TALVEZ a educação para o trânsito em todos os níveis de ensino, exigida pelo artigo 76, já tivesse proporcionado novas gerações de pessoas comprometidas com o trânsito seguro!
TALVEZ a inspeção veicular, exigida pelo artigo 104, estivesse sendo realizada em todos os veículos automotores, retirando de circulação aqueles que não tem mais condições de uso!
TALVEZ os condenados por delito de trânsito estivessem sendo obrigados à realização de novos exames para voltarem a dirigir, como prevê o artigo 160!
TALVEZ os pedestres também estivessem sendo penalizados por comportamentos inseguros, que coloquem a sua própria vida em risco, nos termos do artigo 254!
TALVEZ os infratores contumazes ou aqueles que colocam em risco a segurança do trânsito estivessem sendo submetidos a Curso de reciclagem, independente de suspensão do direito de dirigir, na forma determinada no artigo 268!

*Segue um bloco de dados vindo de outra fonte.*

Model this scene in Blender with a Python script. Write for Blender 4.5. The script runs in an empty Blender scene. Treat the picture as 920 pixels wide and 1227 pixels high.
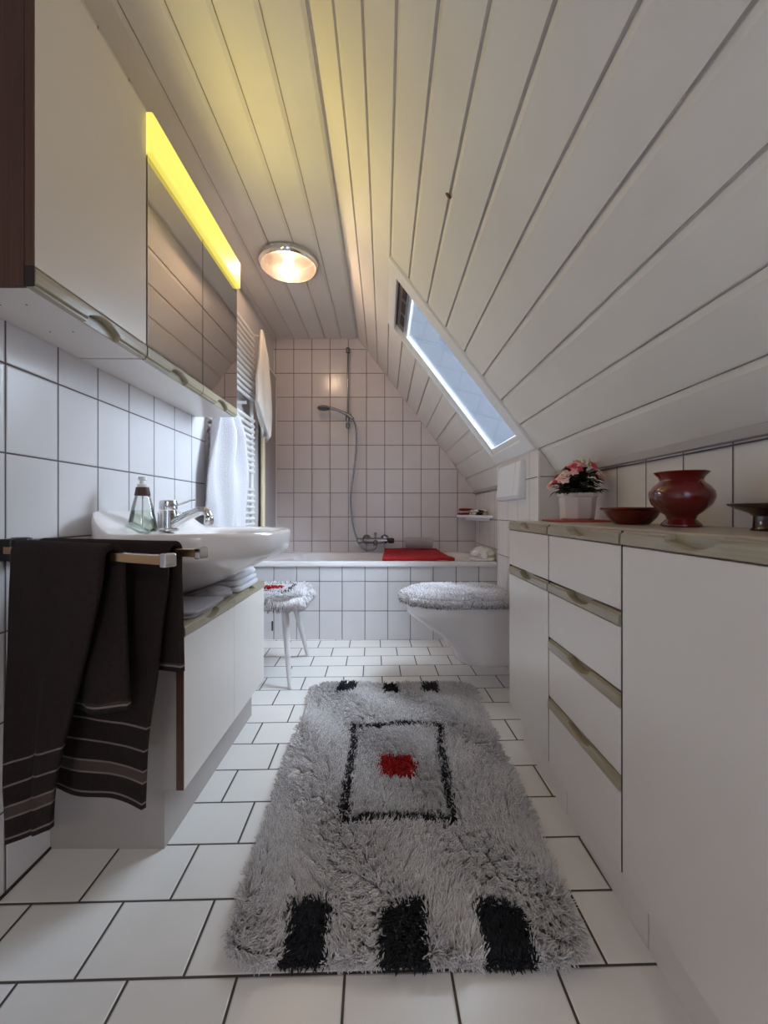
import bpy, bmesh, math, random
import numpy as np
from mathutils import Vector, Matrix, noise

random.seed(7)
S = bpy.context.scene
COL = S.collection
PI = math.pi

# ------------------------------------------------------------------ room sizes (metres)
CAM_Z = 0.865
XL = -0.857          # tiled wall on the left, up to Y_STEP
XLR = -0.930         # painted wall set back behind the towel radiator
Y_STEP = 2.005
XR = 0.768
YB = 3.51
YF = -1.20           # the room goes on behind the camera
ZC = 2.323           # flat ceiling
X_RIDGE = -0.22      # flat ceiling meets the slope
TAN = 1.314
def z_slope(x): return 2.034 - TAN * x
COS, SIN = 1 / math.hypot(1, TAN), TAN / math.hypot(1, TAN)

# ------------------------------------------------------------------ colours and materials
def lin(h):
    h = h.lstrip('#')
    v = [int(h[i:i + 2], 16) / 255 for i in (0, 2, 4)]
    return tuple(c / 12.92 if c <= .04045 else ((c + .055) / 1.055) ** 2.4 for c in v) + (1.0,)

class NT:
    def __init__(self, name):
        self.m = bpy.data.materials.new(name); self.m.use_nodes = True
        self.t = self.m.node_tree
        self.b = self.t.nodes['Principled BSDF']; self.o = self.t.nodes['Material Output']
    def n(self, typ, **kw):
        x = self.t.nodes.new(typ)
        for k, v in kw.items(): setattr(x, k, v)
        return x
    def l(self, a, b): self.t.links.new(a, b)
    def _in(self, sock, v):
        if isinstance(v, bpy.types.NodeSocket): self.l(v, sock)
        else: sock.default_value = v
    def m_(self, op, a, b=None, c=None):
        x = self.n('ShaderNodeMath', operation=op)
        self._in(x.inputs[0], a)
        if b is not None: self._in(x.inputs[1], b)
        if c is not None: self._in(x.inputs[2], c)
        return x.outputs[0]
    def smooth(self, v, a, b, lo=0.0, hi=1.0):
        x = self.n('ShaderNodeMapRange', interpolation_type='SMOOTHSTEP')
        self._in(x.inputs[0], v)
        for i, k in enumerate((a, b, lo, hi)): x.inputs[i + 1].default_value = k
        return x.outputs[0]
    def mix(self, f, a, b):
        x = self.n('ShaderNodeMix', data_type='RGBA')
        self._in(x.inputs[0], f); self._in(x.inputs[6], a); self._in(x.inputs[7], b)
        return x.outputs[2]
    def noise(self, vec, scale, detail=3, rough=.5):
        x = self.n('ShaderNodeTexNoise')
        x.inputs['Scale'].default_value = scale; x.inputs['Detail'].default_value = detail
        x.inputs['Roughness'].default_value = rough
        if vec is not None: self.l(vec, x.inputs['Vector'])
        return x.outputs[0]
    def pos(self): return self.n('ShaderNodeNewGeometry').outputs['Position']
    def objc(self): return self.n('ShaderNodeTexCoord').outputs['Object']
    def bump(self, h, strength, dist):
        x = self.n('ShaderNodeBump')
        x.inputs['Strength'].default_value = strength; x.inputs['Distance'].default_value = dist
        self.l(h, x.inputs['Height']); self.l(x.outputs[0], self.b.inputs['Normal'])
        return x

def mat(name, col, rough=.5, metal=0.0, spec=.5, coat=0.0, var=0.0, vscale=8, bump=0.0, bscale=60, bdist=.002, col2=None, sheen=0.0):
    t = NT(name); b = t.b
    c = lin(col)
    b.inputs['Roughness'].default_value = rough
    b.inputs['Metallic'].default_value = metal
    b.inputs['Specular IOR Level'].default_value = spec
    b.inputs['Coat Weight'].default_value = coat
    b.inputs['Coat Roughness'].default_value = .08
    b.inputs['Sheen Weight'].default_value = sheen
    p = t.objc()
    c2 = lin(col2) if col2 else tuple(min(1, x * (1 - var)) for x in c[:3]) + (1,)
    f = t.smooth(t.noise(p, vscale, 3), .35, .65)
    t.l(t.mix(f, c, c2), b.inputs['Base Color'])
    if bump: t.bump(t.noise(p, bscale, 3), bump, bdist)
    return t.m

def tile_mat(name, au, av, ou, ov, pu, pv, grout, tile, gcol, brick=False, shear=0.0, rough=.22, wavy=.25, var=.06):
    """glazed tiles: u along axis au, v along axis av, grout lines at ou + k*pu and ov + k*pv"""
    t = NT(name); b = t.b
    s = t.n('ShaderNodeSeparateXYZ'); P = t.pos(); t.l(P, s.inputs[0])
    U, V = s.outputs[au], s.outputs[av]
    if shear:
        U2 = t.m_('ADD', U, t.m_('MULTIPLY', V, shear)); V2 = t.m_('SUBTRACT', V, t.m_('MULTIPLY', U, shear))
        U, V = U2, V2
    v = t.m_('DIVIDE', t.m_('SUBTRACT', V, ov), pv)
    u = t.m_('DIVIDE', t.m_('SUBTRACT', U, ou), pu)
    fv = t.m_('FLOOR', v)
    if brick:
        u = t.m_('ADD', u, t.m_('MULTIPLY', t.m_('FLOORED_MODULO', fv, 2.0), .5))
    fu = t.m_('FLOOR', u)
    du = t.m_('MULTIPLY', t.m_('SUBTRACT', .5, t.m_('ABSOLUTE', t.m_('SUBTRACT', t.m_('SUBTRACT', u, fu), .5))), pu)
    dv = t.m_('MULTIPLY', t.m_('SUBTRACT', .5, t.m_('ABSOLUTE', t.m_('SUBTRACT', t.m_('SUBTRACT', v, fv), .5))), pv)
    d = t.m_('MINIMUM', du, dv)
    mask = t.smooth(d, grout * .5 - .0006, grout * .5 + .0006)
    cv = t.n('ShaderNodeCombineXYZ'); t.l(fu, cv.inputs[0]); t.l(fv, cv.inputs[1])
    wn = t.n('ShaderNodeTexWhiteNoise', noise_dimensions='3D'); t.l(cv.outputs[0], wn.inputs['Vector'])
    c = lin(tile); c2 = tuple(x * (1 - var) for x in c[:3]) + (1,)
    mott = t.smooth(t.noise(P, 9, 4), .3, .7)
    tc = t.mix(t.m_('MULTIPLY', t.m_('ADD', wn.outputs[0], mott), .5), c, c2)
    g = lin(gcol); gn = t.mix(t.noise(P, 25, 3), g, tuple(x * .6 for x in g[:3]) + (1,))
    t.l(t.mix(mask, gn, tc), b.inputs['Base Color'])
    t.l(t.smooth(mask, 0, 1, .8, rough), b.inputs['Roughness'])
    h = t.m_('ADD', t.smooth(d, grout * .4, grout * .5 + .003), t.m_('MULTIPLY', t.noise(P, 14, 3, .6), wavy))
    t.bump(h, .5, .003)
    return t.m

def wood_mat(name, col, col2, axis=1, rough=.35, coat=.3):
    t = NT(name); b = t.b
    mp = t.n('ShaderNodeMapping'); t.l(t.pos(), mp.inputs[0])
    sc = [220, 220, 220]; sc[axis] = 4
    mp.inputs['Scale'].default_value = sc
    f = t.smooth(t.noise(mp.outputs[0], 1.0, 5, .65), .3, .72)
    t.l(t.mix(f, lin(col), lin(col2)), b.inputs['Base Color'])
    b.inputs['Roughness'].default_value = rough; b.inputs['Coat Weight'].default_value = coat
    b.inputs['Coat Roughness'].default_value = .15
    t.bump(t.noise(mp.outputs[0], 1.0, 4), .15, .0008)
    return t.m

def emit_mat(name, col, strength, base='ffffff'):
    t = NT(name)
    t.b.inputs['Base Color'].default_value = lin(base)
    t.b.inputs['Emission Color'].default_value = lin(col) if isinstance(col, str) else col
    t.b.inputs['Emission Strength'].default_value = strength
    t.b.inputs['Roughness'].default_value = .35
    return t.m

def glass_mat(name, tint='ffffff', rough=0.0, refl=.08):
    t = NT(name); t.t.nodes.remove(t.b)
    tr = t.n('ShaderNodeBsdfTransparent'); tr.inputs[0].default_value = lin(tint)
    gl = t.n('ShaderNodeBsdfGlossy'); gl.inputs['Roughness'].default_value = .03
    fr = t.n('ShaderNodeFresnel'); fr.inputs[0].default_value = 1.45
    mx = t.n('ShaderNodeMixShader'); t.l(t.m_('ADD', t.m_('MULTIPLY', fr.outputs[0], .8), refl * .2), mx.inputs[0])
    t.l(tr.outputs[0], mx.inputs[1]); t.l(gl.outputs[0], mx.inputs[2]); t.l(mx.outputs[0], t.o.inputs[0])
    return t.m

M = {}
WT, GR = 'd9d6d8', '645c60'
M['tile_left'] = tile_mat('tile_left', 1, 2, .9449, .999, .1528, .2025, .0042, WT, GR)
M['tile_left_end'] = tile_mat('tile_left_end', 0, 2, 0, .999, .1528, .2025, .004, WT, GR)
M['tile_back'] = tile_mat('tile_back', 0, 2, -.606, .6215, .153, .2015, .0045, 'd6cccb', GR)
M['tile_right'] = tile_mat('tile_right', 1, 2, .9187, 1.012, .1525, .2015, .0040, 'dad2cc', GR)
M['tile_pre'] = tile_mat('tile_pre', 1, 2, 1.941, 1.02, .171, .2015, .0032, 'ddd6d2', GR)
M['tile_pre_end'] = tile_mat('tile_pre_end', 0, 2, .6, 1.02, .3, .2015, .0035, 'ddd6d2', GR)
M['tile_tub'] = tile_mat('tile_tub', 0, 2, -.4386, .194, .1545, .199, .0042, WT, GR)
M['tile_floor'] = tile_mat('tile_floor', 0, 1, .047, .785, .2, .1568, .0052, 'e4dfda', '4e463f', brick=True, shear=.026, rough=.28, wavy=.35)
M['paint'] = mat('painted_plaster', 'c9c4c4', .8, bump=.15, bscale=180, bdist=.001)
M['plank'] = mat('white_lacquered_wood', 'dfd8d0', .6, spec=.3, var=.05, vscale=3, bump=.05, bscale=40, bdist=.001)
M['trim_grey'] = mat('grey_trim', 'a8a2a2', .6)
M['trim_white'] = mat('white_trim', 'e2dedc', .5)
M['laminate'] = mat('white_laminate', 'dcd3cc', .28, coat=.15, var=.02, vscale=4)
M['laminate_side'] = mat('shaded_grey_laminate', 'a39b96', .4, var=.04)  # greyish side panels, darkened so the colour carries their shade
M['brown_panel'] = wood_mat('brown_panel', '4f3226', '3e261c', axis=2, rough=.55, coat=0)
M['brown_edge'] = wood_mat('brown_edge', '523225', '40271d', axis=2, rough=.5, coat=0)
M['ash'] = wood_mat('olive_ash', 'a0937b', '92866e', axis=1)
M['worktop'] = wood_mat('worktop_ash', 'b3a697', 'a39585', axis=1, rough=.4)
M['dark'] = mat('dark_gap', '2a2220', .8)
M['mirror'] = mat('mirror', 'c9c4c0', .015, metal=1.0)
M['chrome'] = mat('chrome', 'd6d6d8', .1, metal=1.0)
M['chrome_dark'] = mat('dark_chrome', '94949a', .12, metal=1.0)
M['copperchrome'] = mat('warm_chrome', 'd9b48c', .2, metal=1.0, var=.1)
M['steel'] = mat('brushed_steel', '8e8e90', .32, metal=1.0)
M['blackmetal'] = mat('black_enamel', '131315', .3)
M['ceramic'] = mat('white_ceramic', 'e6e0de', .12, coat=.4, var=.02)
M['tub'] = mat('white_enamel', 'e4e0e2', .15, coat=.3)
M['plastic'] = mat('white_plastic', 'e2e0e2', .35)
M['radiator'] = mat('radiator_enamel', 'e6e4e4', .3)
M['towel_white'] = mat('white_terry', 'cfccd1', .95, bump=.9, bscale=260, bdist=.004, sheen=.3)
M['towel_cream'] = mat('white_waffle', 'e2dcd6', .95, bump=.6, bscale=240, bdist=.003, sheen=.3)
M['towel_grey'] = mat('grey_terry', 'a8a2a6', .95, bump=.7, bscale=260, bdist=.004, sheen=.3)
M['red_terry'] = mat('red_terry', 'b01c20', .9, bump=.6, bscale=240, bdist=.003, var=.15)
M['dkred_terry'] = mat('dark_red_terry', '7c1016', .9, bump=.6, bscale=240, bdist=.003, var=.15)
M['pink_terry'] = mat('pale_pink_terry', 'd8c0ba', .9, bump=.6, bscale=240, bdist=.003)
M['redglaze'] = mat('red_glaze', '6a0b0b', .16, coat=.5, var=.25, vscale=12)
M['darkredglaze'] = mat('dark_red_glaze', '300707', .2, coat=.4, var=.2, vscale=12)
M['redmat'] = mat('red_felt', 'b04038', .8)
M['pot'] = mat('white_pot_glaze', 'ded2cc', .2, coat=.3)
M['pile_grey'] = mat('grey_wool', 'dcd6d5', .95, var=.12, vscale=9, sheen=.3)
M['pile_grey2'] = mat('mid_grey_wool', 'c6c1c3', .95, var=.12, vscale=9, sheen=.3)
M['pile_white'] = mat('white_wool', 'eeeaee', .95, var=.04, sheen=.3)
M['pile_black'] = mat('black_wool', '1d1d24', .95, var=.1)
M['pile_red'] = mat('red_wool', 'b4161a', .95, var=.15)
M['pile_back'] = mat('woven_backing', '6e6a6a', .95)
M['whitewood'] = mat('white_painted_wood', 'dad6d6', .45, var=.03)
M['leaf'] = mat('dark_leaf', '0e1a0a', .5, var=.4, vscale=30)
M['petal'] = mat('pink_petal', 'e58d90', .6, col2='f2cfc6', vscale=40)
M['petal2'] = mat('deep_pink_petal', 'd04858', .6, var=.2, vscale=40)
M['bud'] = mat('pale_bud', 'c9bc90', .6)
M['soil'] = mat('soil', '20140e', .95, bump=.6, bscale=90)
M['clear'] = glass_mat('clear_plastic', 'f8faf8', refl=.1)
M['soap'] = glass_mat('pale_soap', 'f0f6f0', refl=.03)
M['pane'] = glass_mat('window_glass', 'f4f8fb', refl=.1)
M['screenpane'] = mat('frosted_acrylic', '9b9294', .35)
M['cream'] = mat('cream_plastic', 'e6d6b0', .4)
M['redbrown'] = mat('red_brown_spot', '4c140c', .5)
M['strip'] = emit_mat('yellow_tube_cover', (1.0, .86, .12, 1), .54, 'f6e890')
M['bulb'] = emit_mat('bulb_glow', (1.0, .78, .50, 1), 4.0)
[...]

Mas tudo isto é TALVEZ, pois, em vez de cumprir o que já existe na Lei, parece-me que muita gente se preocupa em simplesmente alterá-la, achando que esta é a SOLUÇÃO...
PARABÉNS, CÓDIGO DE TRÂNSITO BRASILEIRO, PELOS 22 ANOS DE RETALHOS!!!
São Paulo, 20 de janeiro de 2020.
JULYVER MODESTO DE ARAUJO, Consultor e Professor de Legislação de trânsito, com experiência profissional na área de policiamento de trânsito urbano de 1996 a 2019, atualmente Major da Reserva da Polícia Militar do Estado de São Paulo; Conselheiro do CETRAN/SP desde 2003; Membro da Câmara Temática de Esforço Legal do Conselho Nacional de Trânsito (2019/2021); Mestre em Direito do Estado, pela Pontifícia Universidade Católica - PUC/SP, e em Ciências Policiais de Segurança e Ordem Pública, pelo Centro de Altos Estudos de Segurança da PMESP; Especialista em Direito Público pela Escola Superior do Ministério Público de SP; Coordenador de Cursos, Palestrante e Autor de livros e artigos sobre trânsito.